Now, I also have to talk a little about the latter parts of the novel.  Those were where The Woman in White tripped up.  How about No Name?  Well, after Captain Wragge and Mrs. Lecount withdraw from the narrative, it does lose a certain amount of momentum.  Magdalen, again in disguise, is trying to…find something out (see? I'm being as vague as I can), but it sort of feels superfluous and not really that dramatically interesting, especially given that we the readers are already privy to the information she's looking for.  However, while it never is quite as great as it had been before, the narrative does recover to a substantial degree.  There's a romance railroaded in very near the end (with a character who had appeared in one chapter much earlier in the story, leaving the reader to think, golly, I wonder if he's going to be a convenient love interest later on), and while on the one hand the reappearance of this character is a total deus ex machina, on the other, you (or I, at any rate) actually really want the happy ending, and there's nothing objectionable about the eventual pairing, as there was with Walter Hartright and Laura Fairlie.  Only a maniac would try to claim that the last quarter or so of the novel is as good as the first three, but it didn't leave me feeling dissatisfied either.

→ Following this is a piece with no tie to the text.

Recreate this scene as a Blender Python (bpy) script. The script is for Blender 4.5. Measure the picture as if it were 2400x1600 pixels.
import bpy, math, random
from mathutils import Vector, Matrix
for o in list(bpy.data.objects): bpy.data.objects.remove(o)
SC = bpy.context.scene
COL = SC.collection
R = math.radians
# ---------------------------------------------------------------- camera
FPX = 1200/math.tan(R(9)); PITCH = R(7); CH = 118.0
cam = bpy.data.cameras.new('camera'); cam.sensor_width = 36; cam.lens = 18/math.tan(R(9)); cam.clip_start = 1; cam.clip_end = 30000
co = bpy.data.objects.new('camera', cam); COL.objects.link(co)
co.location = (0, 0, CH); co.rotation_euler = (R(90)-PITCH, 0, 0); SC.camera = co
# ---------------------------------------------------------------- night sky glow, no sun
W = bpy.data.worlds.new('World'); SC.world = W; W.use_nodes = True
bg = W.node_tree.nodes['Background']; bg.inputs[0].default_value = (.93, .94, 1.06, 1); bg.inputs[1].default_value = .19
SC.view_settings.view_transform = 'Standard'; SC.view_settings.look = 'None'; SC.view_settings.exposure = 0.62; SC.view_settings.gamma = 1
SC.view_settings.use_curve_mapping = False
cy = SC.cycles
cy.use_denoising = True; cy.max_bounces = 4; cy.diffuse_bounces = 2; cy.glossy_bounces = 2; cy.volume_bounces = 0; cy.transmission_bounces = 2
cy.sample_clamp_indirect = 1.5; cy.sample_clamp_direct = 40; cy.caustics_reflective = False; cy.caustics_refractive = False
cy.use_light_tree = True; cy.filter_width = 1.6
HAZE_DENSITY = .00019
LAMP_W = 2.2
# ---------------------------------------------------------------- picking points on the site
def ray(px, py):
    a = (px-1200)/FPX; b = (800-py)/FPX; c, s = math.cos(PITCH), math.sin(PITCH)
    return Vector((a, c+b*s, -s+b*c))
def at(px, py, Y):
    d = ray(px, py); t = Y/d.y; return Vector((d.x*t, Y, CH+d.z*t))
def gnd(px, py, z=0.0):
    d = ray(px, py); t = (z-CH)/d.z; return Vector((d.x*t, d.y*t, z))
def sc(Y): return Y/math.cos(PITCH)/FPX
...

There is one possible objection one could have to the whole thing, which is that it does feel a little overly drawn-out in places, and you have to acknowledge: yep.  Paid by the word.  This only very rarely bothered me (because most of it is just SO DAMN GOOD), but when, for instance, Magdalen is contemplating committing suicide by laudanum overdose, you kind of have to say, c'mon, Wilkie, you're not going to kill your heroine, and if you were, you wouldn't do it two thirds of the way through the novel.  Stop trying to make this suspenseful!  That, however, is the exception rather than the rule.  I am fast coming to the opinion that, faced with the popular "what historical figures would you invite to a dinner party?" question, Collins would have to be on the list.